The codebase is organized into a monorepo-style structure:

zcashtxdecryption/
├── block_scanner_api/       # Node.js API Service
│   ├── src/
│   │   ├── index.ts         # Entry point
│   │   ├── routes/          # API Route definitions
│   │   ├── services/        # Business logic (Cache, Decryptor wrapper)
│   │   └── utils/           # Helpers (Logger, etc.)
│   ├── .env                 # Configuration (API Keys, Paths)
│   └── package.json         # Node.js dependencies
│
├── zcash_tx_decryptor/      # Rust Decryption Binary
│   ├── src/
│   │   └── main.rs          # Rust entry point
│   ├── Cargo.toml           # Rust dependencies
│   └── target/              # Compiled binaries
│
└── librustzcash/            # Zcash Cryptography Library (Submodule)

4. Setup & Installation

Prerequisites

  • Node.js (v18+ recommended)
  • Rust & Cargo (Latest stable)
  • GetBlock.io API Key (for Zcash mainnet/testnet)

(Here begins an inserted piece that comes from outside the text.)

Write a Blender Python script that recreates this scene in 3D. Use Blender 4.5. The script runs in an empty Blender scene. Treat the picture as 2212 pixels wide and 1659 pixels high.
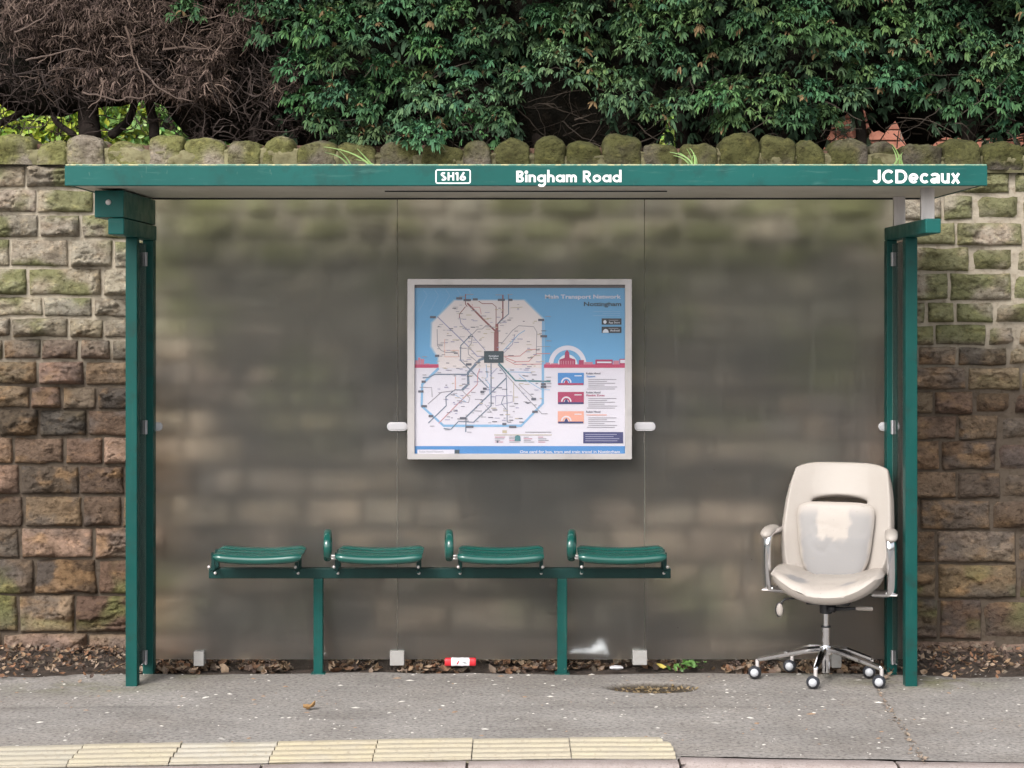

Step 1: Build the Rust Decryptor

The Node.js API relies on the compiled Rust binary.

cd zcash_tx_decryptor
cargo build --release

Result: The binary will be created at zcash_tx_decryptor/target/release/zcash-tx-decryptor.

Step 2: Configure the API

Navigate to the API directory and install dependencies.

cd ../block_scanner_api
npm install

Create the .env file:

cp .env.example .env

Edit .env and populate the following:

  • GETBLOCK_ENDPOINT: Your GetBlock.io URL (e.g., https://go.getblock.io/<YOUR_TOKEN>).
  • DECRYPTOR_PATH: Path to the binary built in Step 1 (default is usually correct: ../zcash_tx_decryptor/target/release/zcash-tx-decryptor).

Step 3: Run the Service

Start the development server:

npm run dev

The server will start on port 3005 (default).

5. Usage Guide

API Endpoints

1. Health Check

Verifies the system status.

  • URL: GET /health
  • Response: 
    {
  "status": "healthy",
  "timestamp": "2025-11-26T...",
  "uptime": 123.45
}

2. Scan Blocks

Scans specific blocks for transactions belonging to a UFVK.

  • URL: POST /scan
  • Headers: Content-Type: application/json
  • Body: 
    {
  "blockHeights": [1000000, 1000001],
  "ufvk": "uview1..."
}
  • Response: 
    {
  "success": true,
  "blocksScanned": 2,
  "transactionsFound": 1,
  "transactions": [
    {
      "txid": "7c9...",
      "amount": 10.5,
      "memo": "Payment for services",
      "recipient": "zs1..."
    }
  ]
}

Testing

A helper script is provided to quickly test the endpoints:

cd block_scanner_api
./test_scan.sh

Alternatively, import the postman_collection.json file into Postman for a GUI-based testing experience.

6. Troubleshooting

Issue Cause Solution
500 Internal Server Error Rust binary not found or failed. Check DECRYPTOR_PATH in .env. Ensure cargo build --release was successful.
RPC Error / 500 GetBlock API issues. Verify your GETBLOCK_ENDPOINT is correct and your quota is not exceeded.
"Invalid UFVK" Malformed key. Ensure the UFVK starts with uview1 (mainnet) or uviewtest1 (testnet).
Database Locks SQLite concurrency. The app handles this, but avoid opening the .db file in other apps while the server is running.